El Mallorca se empeña en desacreditar lejos de Palma lo que pretende demostrar en su estadio. La defensa, que solamente ha encajado tres goles en Son Moix, no ha dejado de ser vulnerada en ni una sola de sus salidas, con la excepción de la de Pamplona donde, no es casualidad, el equipo logró su única victoria en campo ajeno. La línea media, que roba en tres cuartos de campo y sale toque a toque, se convierte en una división fantasma en la que cada uno intenta hacer la guerra por su cuenta, cuando no desaparece por si mismo. Como desaparecido anda Aduriz, que no parece haber superado los dos penaltis fallados en Getafe y Xerez y, sin ayuda ofensiva, deambula como alma en pena a la espera de esa segunda línea que, fuera de casa, nunca llega.

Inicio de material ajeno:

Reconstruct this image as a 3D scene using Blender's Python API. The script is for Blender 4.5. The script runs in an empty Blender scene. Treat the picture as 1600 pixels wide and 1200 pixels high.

El más que probable fuera de juego de Nino en el tanto que dió la victoria a los locales, no exhime a los de Manzano, y al propio técnico, de la crítica. Ni los unos ni el otro han conseguido librarse de los fantasmas que condicionan su presencia en el segmento más alto de la clasificación.

El síndrome de los colistas –Málaga en su momento, Xerez y ahora los chicharreos– domina a un Mallorca incapaz de mantener su figura en cuanto cruza el charco. Ayer, una vez más, volvió a dar un paso atrás cuando requería la intensidad y valentía necesarias con las que consolidar una posición de privilegio que, a este paso, no va a poder conservar. La historia, desgraciadamente, se repite.

A estas alturas de la competición ya no sabemos si este equipo es el Dr. Jekill o Mr. Hyde. Puede que ninguno de los dos, que no sea tan bueno como pregonan sus resultados como local y, ojalá, tampoco tan malo como pregonan sus actuaciones como visitante.

Anoche, en Tenerife, dejó pasar la enésima oportunidad para demostrar a qué aspira y quién es.